Donald Trump on Tuesday signed another executive order apparently aimed at exacting retribution against a law firm for its links to one of the president’s many past legal troubles.
A few weeks after targeting another firm which had re-hired a lawyer who had worked in the Manhattan district attorney’s office during its investigation into Trump, the president singled out Jenner & Block. A primary reason: it once employed Andrew Weissmann, a current MSNBC legal analyst and former deputy to Robert Mueller, the special counsel who led an investigation into the 2016 Trump campaign’s ties to Russia.
Weissmann, who left Jenner & Block in 2021, is a professor at NYU Law School. He joined MSNBC in 2019 and in 2023, when Trump was first indicted in New York, he began co-hosting the network’s podcast, Prosecuting Donald Trump.

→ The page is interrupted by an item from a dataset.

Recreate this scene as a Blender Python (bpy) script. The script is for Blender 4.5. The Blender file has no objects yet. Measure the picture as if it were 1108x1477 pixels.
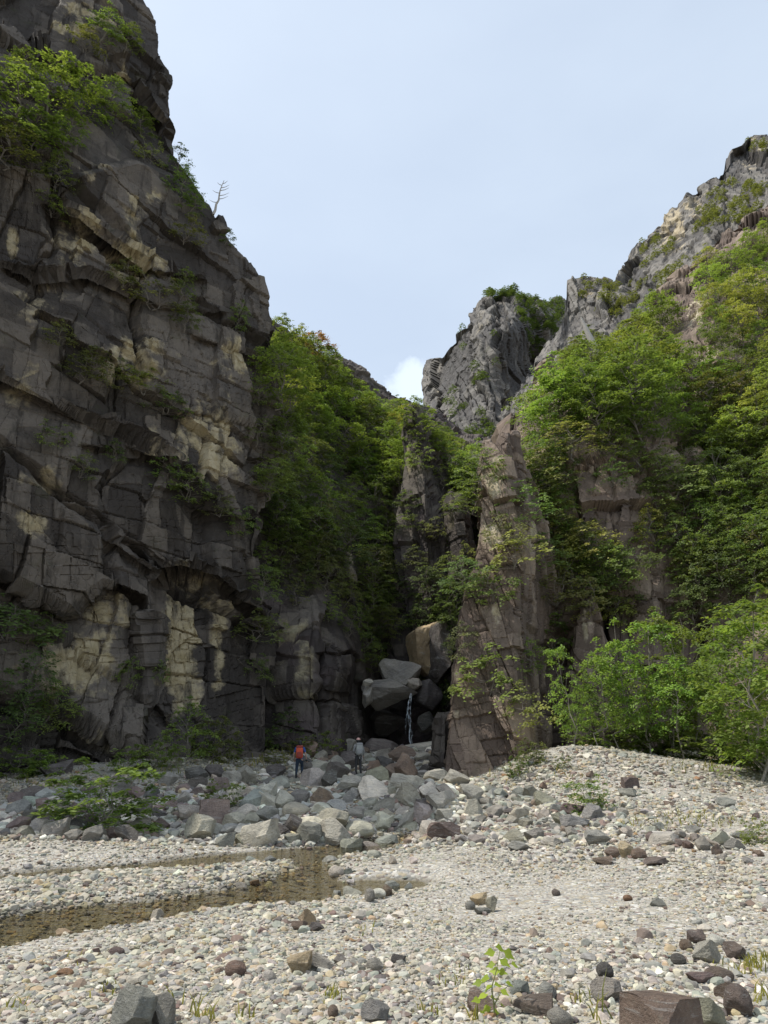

Weissmann is a “bad guy,” Trump griped at the White House Tuesday. The executive order he signed stated that Jenner & Block’s hiring of Weissmann was “entirely unjustified.” The firm “has abandoned the profession’s highest ideals,” it added.
Many big firms “take actions that threaten public safety and national security, limit constitutional freedoms, degrade the quality of American elections, or undermine bedrock American principles,” the order stated.
It went on to criticize firms for doing pro bono work.

Somewhat ironically, Trump last week proudly announced that he was able to extract $40 million worth of pro bono work from another law firm, Paul, Weiss, Rifkind, Wharton & Garrison. He said in his original executive order against the firm that he had targeted it for the hiring of Mark Pomerantz, who worked on the business fraud prosecution of Trump that resulted in his conviction on 34 felony counts.
Trump later retracted his original order after the law firm caved to his demands.
Yet another firm Trump has gone after in recent weeks, Perkins Coie, has benefitted from a federal judge temporarily blocking Trump’s order.
A spokesperson for Jenner & Block noted that ruling in a statement to The New York Times, adding, “We remain focused on serving and safeguarding our clients’ interests with the dedication, integrity and expertise that has defined our firm for more than 100 years and will pursue all appropriate remedies.”